Als in Halle die Universität gestöhrt war und ich nun ohne Unterhalt war, schrieb ich an meine Brüder und bath sie sich zu erkundigen, ob ich in dem Falle, wenn alles hier unglücklich gienge, eine Anstellung in Dännemark erwarten konnte. Meine Brüder, über meine Lage nach meinen Nachrichten, und noch mehr durch das Gerücht erschrocken, wandten sich unmittelbar an den Kronprinzen, der wiederholt sagte: ich möchte nur zu Hause kommen, auch Schimmelmann ließ mich bitten zurückzukehren. Der Kronprinz both mir Reisegeld an und Schimmelmann schickte mir eine Summe. Das königliche Reisegeld nahm ich nicht an, um nicht gebunden zu sein.  Nach dem aber, was geschehen war, sahe ich es für nothwendig an, mich in Dännemark zu stellen. Kehrte ich nach einer solchen Aufforderung nicht zurück, so würde ich alle meine Aussichten in meinem Vaterland auf immer vernichten. Nun bin ich aber wirklich Däne, kann nie aufhören es zu sein, und bin der Regierung große Verpflichtungen schuldig, auch habe ich eine sehr große Neigung Norwegen zu untersuchen und ein Plan wissenschaftlicher Beobachtungen, den ich längst entworfen habe, von der Regierung unterstützt, dort zu realisiren. Ferner habe, wie es sich nicht leugnen läßt, in Dännemark mächtige Feinde, aber auch mächtige Freunde (wie der Kronprinz und Schimmelm.), beides aber macht meine Lage dort sehr interessant und wenn ich die gegenwärtige Umstände, die mir in einer unmittelbaren Verbindung mit dem Kronprinzen bringt, benützen wollte, so leidet es keinen Zweifel, daß ich mir ein schönes Loos in Dännemark bereiten könnte.
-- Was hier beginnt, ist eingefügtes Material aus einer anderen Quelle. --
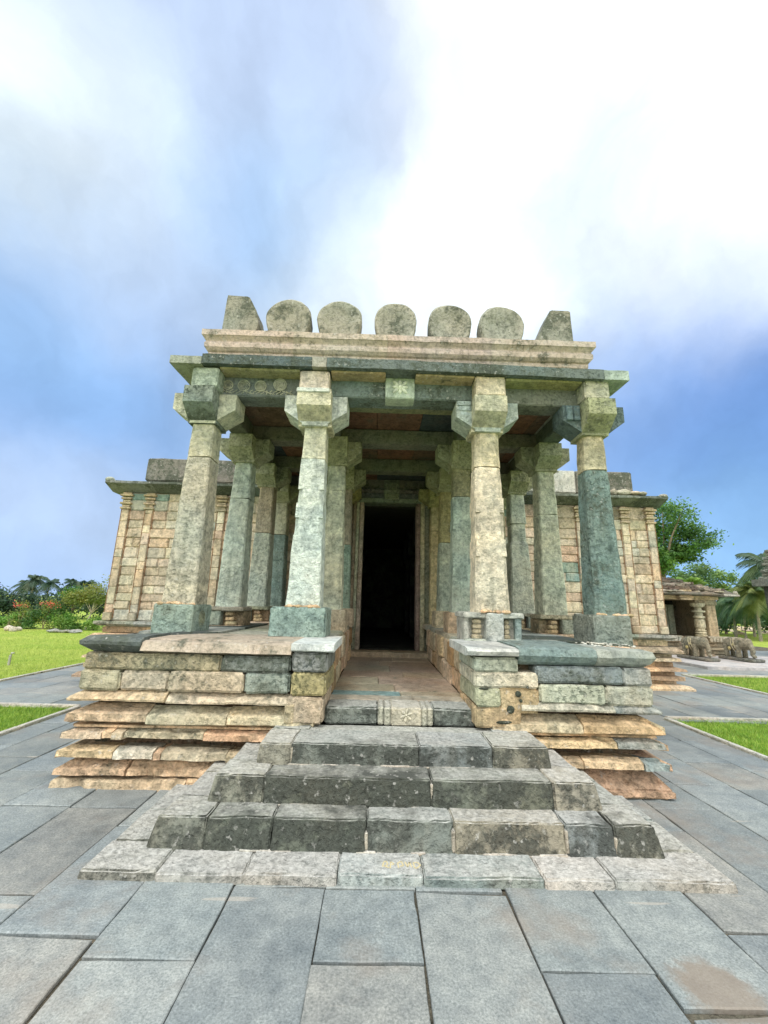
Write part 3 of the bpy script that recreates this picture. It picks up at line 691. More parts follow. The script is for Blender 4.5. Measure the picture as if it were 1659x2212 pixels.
def arm(mb, axis, cx, cy, reach, half, z0, zt, col, lip=False, drop=.19, neck=.19):
    c = cx if axis == 'x' else cy
    poly = [(c-neck, z0), (c+neck, z0), (c+neck, z0+.035), (c+reach, zt-.235), (c+reach, zt), (c-reach, zt), (c-reach, zt-.235), (c-neck, z0+.035)]
    o = cy if axis == 'x' else cx
    extr(mb, poly, 'x' if axis == 'y' else 'y', o-half, o+half, col, cell=.08, amp=.005)
def capital(parent, cx, cy, half, rx, ry, col, mat=M_pillar, name='capital', zt=4.66, col2=None, neck=.18):
    mb = MB(); arm(mb, 'x', cx, cy, rx, half-.012, NECK+.002, zt-.003, col2 or col, neck=neck); arm(mb, 'y', cx, cy, ry, half, NECK-.001, zt, col, neck=neck)
    return mb.build(name, mat, parent)
def pillar(cx, fy, zb, col, basecol, cap, capcol, w0=.41, w1=.30, joint=3.78, chs=((0, .02),), upcol=None, base=(.25, .3), bx=None, zt=1.73, capcol2=None, half=.2, shoulder=None, label=None, extra=None):
    cy = fy+w1/2
    off = random.uniform(0, 90)
    mb = MB()
    shaft(mb, cx, cy, zt-.01, joint-.006, w0, w1, col, chs, off, shoulder=shoulder)
    shaft(mb, cx+.003, cy, joint+.006, NECK, w0*.985, w1, upcol or col, chs, off+3)
    block(mb, cx-w1*.45, cx+w1*.45, cy-w1*.45, cy+w1*.45, joint-.02, joint+.02, (.1, .08, .05, .5), cell=.2, amp=0)
    if extra: extra(mb, cx, cy)
    p = mb.build('pillar', M_pillar, temple)
    if label: p['label'] = label
    p['group'] = PG
    if base:
        mb = MB(); bx0, bx1 = bx if bx else (cx-base[0], cx+base[0])
        block(mb, bx0, bx1, cy-base[1], cy+base[1], zb, zt, basecol, cell=.06, bev=.018, amp=.009)
        b = mb.build('base_block', M_pillar, p)
    else: b = None
    if cap: capital(p, cx, cy, half, .44, .42, capcol, col2=capcol2)
    return p, b
CH0 = ((0, .012),)
def discs(zl, dx=.03, dy=.08, r=.225):
    def f(mb, cx, cy):
        for z, h, rr in zl:
            lathe(mb, [(.05, -h/2), (r*rr*.9, -h*.35), (r*rr, 0), (r*rr*.9, h*.35), (.05, h/2)], (cx+dx, cy+dy, z), (.24, .31, .28, .3), 22, .003)
    return f
# front row
p1, b1 = pillar(-2.222, 5.40, 1.36, (.50, .475, .395, .22), (.30, .38, .34, .3), True, (.25, .29, .255, .5), w0=.42, chs=((0, .012), (1.9, .02)), joint=3.72, upcol=(.52, .49, .37, .1), bx=(-2.476, -1.98), capcol2=(.56, .56, .44, .05), half=.2,
               label='front pillar at the left corner of the porch, speckled tan shaft')
p2, b2 = pillar(-.642, 5.40, 1.36, (.56, .62, .58, .02), (.32, .42, .39, .35), True, (.52, .50, .38, .05), w0=.43, joint=3.74, upcol=(.57, .57, .46, .1), bx=(-1.03, -.33), capcol2=(.60, .64, .60, .02), half=.232,
               chs=((0, .015), (2.3, .0), (2.66, .06), (2.9, .0), (3.1, .06), (3.3, .0)), label='front pillar left of the entrance, pale blue-green shaft with notched edges')
p3, b3 = pillar(1.798, 5.40, 1.36, (.65, .585, .47, .02), (.46, .48, .46, .2), True, (.50, .48, .36, .08), w0=.44, w1=.335, joint=3.7, upcol=(.60, .54, .39, .03), base=None, capcol2=(.48, .54, .50, .1), half=.225,
               chs=((0, .055), (2.45, .005), (2.68, .065), (3.05, .005), (3.25, .06)), label='front pillar right of the entrance, warm cream shaft on a carved base')
p4, b4 = pillar(3.331, 5.40, 1.36, (.21, .29, .275, .35), (.28, .31, .28, .35), True, (.37, .40, .26, .35), w0=.42, w1=.29, joint=3.70, upcol=(.52, .47, .33, .12), bx=(3.03, 3.50), capcol2=(.16, .22, .23, .35), half=.19,
               extra=discs([(2.74, .05, 1), (2.66, .06, 1.04), (2.57, .09, 1.02), (2.47, .06, 1.05), (2.9, .04, .93), (3.0, .03, .95), (3.5, .03, .9), (3.55, .03, .88)], .03, .06, .215),
               chs=((0, .045),), label='front pillar at the right corner of the porch, dark green shaft with carved rings')
# the carved base under the right inner pillar
mb = MB(); yb0 = 5.277
CB = (.44, .45, .40, .15)
block(mb, 1.42, 2.15, yb0+.14, yb0+.62, 1.36, 1.66, jit(CB), cell=.06, amp=.006)
block(mb, 1.40, 2.17, yb0+.03, yb0+.64, 1.655, 1.725, (.46, .47, .44, .2), cell=.05, bev=.012, amp=.004)
block(mb, 1.41, 2.16, yb0+.03, yb0+.3, 1.355, 1.40, jit(CB), cell=.05, amp=.006)
block(mb, 1.68, 1.90, yb0-.01, yb0+.3, 1.37, 1.72, (.46, .49, .48, .15), cell=.05, bev=.014, amp=.007)
block(mb, 1.41, 1.47, yb0+.05, yb0+.3, 1.36, 1.66, jit(CB), cell=.05, amp=.005)
block(mb, 2.06, 2.14, yb0+.05, yb0+.3, 1.36, 1.66, jit(GRN), cell=.05, amp=.005)
for cxx, hw in ((1.58, .065), (1.965, .04)):
    for k in range(4): block(mb, cxx-hw+(k % 2)*.008, cxx+hw-(k % 2)*.008, yb0+.09, yb0+.3, 1.40+k*.062, 1.455+k*.062, (.48, .42, .31, .1), cell=.05, bev=.012, amp=.004)
b3 = mb.build('base_block', M_pillar, p3)
# relief circle on the left corner base, zigzag on the next
mb = MB()
for r in (.105, .08, .055, .03): lathe(mb, [(r, -.02), (r, .006+(.105-r)*.12), (r-.009, .012+(.105-r)*.12), (r-.014, .002+(.105-r)*.12)], (-1.985, 5.545, 1.55), (.30, .33, .24, .2), 28, 0, 'x')
mb.build('circle_relief', M_pillar, b1, smooth=False)
mb = MB()
for k, (zz, w) in enumerate(((1.66, .07), (1.60, .05), (1.54, .075), (1.47, .05))):
    mb.add([(-.335, 5.262, zz+.035), (-.335, 5.262, zz-.035), (-.335-w, 5.262, zz), (-.335, 5.36, zz+.035), (-.335, 5.36, zz-.035), (-.335-w, 5.36, zz)], [(0, 2, 1), (0, 3, 5, 2), (2, 5, 4, 1)], (.17, .24, .24, .5))
mb.build('zigzag_carving', M_pillar, b2)
# inner rows
def rowp(cx, fy, col, label, cap=True, **k):
    if abs(cx-.57) > 2:
        p, b = pillar(cx, fy, 1.33, col, col, cap, (.40, .41, .30, .3), base=None, zt=1.69, label=label, **k)
        mb = MB(); cy = fy+.15; s_ = -1 if cx > 0 else 1
        block(mb, cx-.28, cx+.28, cy-.25, cy+.27, 1.62, 1.69, jit((.36, .35, .28, .3)), cell=.07, bev=.015, amp=.008)
        block(mb, cx-.27, cx+.27, cy-.10, cy+.27, 1.34, 1.62, jit((.34, .26, .18, .3)), cell=.07, bev=.015, amp=.012)
        block(mb, cx-.28, cx+.28, cy-.24, cy+.2, 1.33, 1.39, jit(TAN, m=.2), cell=.07, bev=.015, amp=.01)
        block(mb, *((cx-.28, cx-.08) if s_ > 0 else (cx+.08, cx+.28)), cy-.24, cy+.2, 1.39, 1.62, jit(GRN), cell=.07, bev=.015, amp=.012)
        for q in range(3): block(mb, *((cx-.02, cx+.16-q*.03) if s_ > 0 else (cx-.16+q*.03, cx+.02)), cy-.2, cy, 1.39+q*.075, 1.455+q*.075, jit((.48, .38, .26, .1)), cell=.05, bev=.015, amp=.01)
        mb.build('base_block', M_pillar, p); return p, b
    return pillar(cx, fy, 1.33, col, jit(TAN, m=.25), cap, (.40, .41, .27, .3), base=(.29, .27), zt=1.69, label=label, **k)
rowp(-2.17, 7.02, (.48, .53, .48, .12), 'second pillar back on the left side of the porch', joint=3.55)
rowp(-2.16, 8.58, (.46, .50, .45, .15), 'third pillar back on the left side of the porch, tan top', joint=3.2, upcol=(.44, .38, .3, .2))
rowp(-2.16, 10.0, (.22, .30, .29, .3), 'rear pillar on the left side of the porch, against the hall wall', joint=3.4, upcol=(.45, .45, .36, .1))
rowp(3.29, 7.02, (.54, .56, .46, .08), 'second pillar back on the right side of the porch with ringed edge', joint=3.42, w1=.29, extra=discs([(2.72, .05, 1), (2.64, .07, 1.02), (2.54, .07, 1.04), (2.45, .05, 1)], .03, .06, .215))
rowp(3.29, 8.58, (.50, .53, .47, .1), 'third pillar back on the right side with a shouldered shaft', joint=3.55, w0=.47, w1=.30, shoulder=3.1)
rowp(3.29, 10.0, (.40, .38, .28, .3), 'rear pillar on the right side of the porch, against the hall wall')
rowp(-.5, 7.02, (.52, .53, .42, .08), 'second pillar back, left of the passage', joint=3.75, chs=((0, .04), (2.0, .0), (2.3, .05), (2.75, .0), (3.0, .05)))
rowp(-.47, 8.58, (.28, .38, .32, .25), 'third pillar back, left of the passage', joint=3.0, upcol=(.38, .33, .26, .3), chs=((0, .02), (2.7, .03)))
rowp(1.77, 7.02, (.44, .52, .46, .12), 'second pillar back, right of the passage', joint=3.7, upcol=(.37, .36, .23, .3), chs=((0, .05), (2.3, .0), (2.6, .055), (3.1, .0), (3.3, .05)))
rowp(1.77, 8.58, (.42, .47, .39, .15), 'third pillar back, right of the passage', joint=3.1, upcol=(.42, .38, .2, .2), chs=((0, .05), (2.2, .0), (2.7, .05)))
for cx, cc in ((-.62, (.4, .36, .26, .2)), (1.74, (.54, .46, .27, .05))):
    p, b = pillar(cx, 10.0, .82, cc, (.44, .33, .2, .1), True, (.48, .44, .22, .15), base=(.2, .22), zt=1.05, w0=.34, w1=.3, joint=3.6, label='tall pilaster %s the hall doorway' % ('left of' if cx < 0 else 'right of'))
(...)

Dieses alles habe ich genau erwogen auf der andern Seite aber fühle ich es wohl, daß ich zum deutschen Docenten gebohren bin, daß die Freiheit der Gesinnung, die tiefe Empfänglichkeit der Schüler in meinem Vaterlande nicht zu erwarten ist, daß ich wahrlich unglücklich sein würde, wenn ich nicht an dem, was jetzt geschehen soll, Theil nehmen könnte. Endlich finde ich es schlecht in so bedenklichen Zeiten seine Stelle zu verlassen und dies hat bei mir entschieden.  Ich weise alle Anträge in Dännemark bestimmt ab, und habe dieses dem Massov schon geschrieben. Ich kann es thun, ohne den Kronprinzen zu beleidigen. Ich stelle ihm nur vor, daß sein Unterthan, daß ein Norweger, dessen Landsleute durch die Treue gegen ihren Fürsten berühmt sind, seinen Fürsten in der Noth nicht verlassen darf, und kenne unsern Kronprinzen genug, um zu wissen, daß er meinen Entschluß in Halle jetzt zu bleiben, sehr billigen wird. Schimmelmann, dessen große, wahrhaft deutsche Gesinnung, mich durchaus fassen wird, wird mich sicher unterstützen.  In Kopenhagen ist mir ein Oncle gestorben, der mir 800 Rthlr. hinterließ, diese hebe ich zwar erst nach dem Tode der Witwe, aber die Erbschaft ist gerichtlich gemacht, und werde wahrscheinlich Geld darauf heben können. Ich lasse dann Hanne und Clärchen mit hinlänglichem Gelde versorgt, bei Grosmutter in Hamburg, und gehe selbst wieder nach Halle, lebe da als Student und ernähre mich selbst. Das Aergste ist die Ungeduld meiner verarmten Creditoren, die mich entsetzlich peinigt.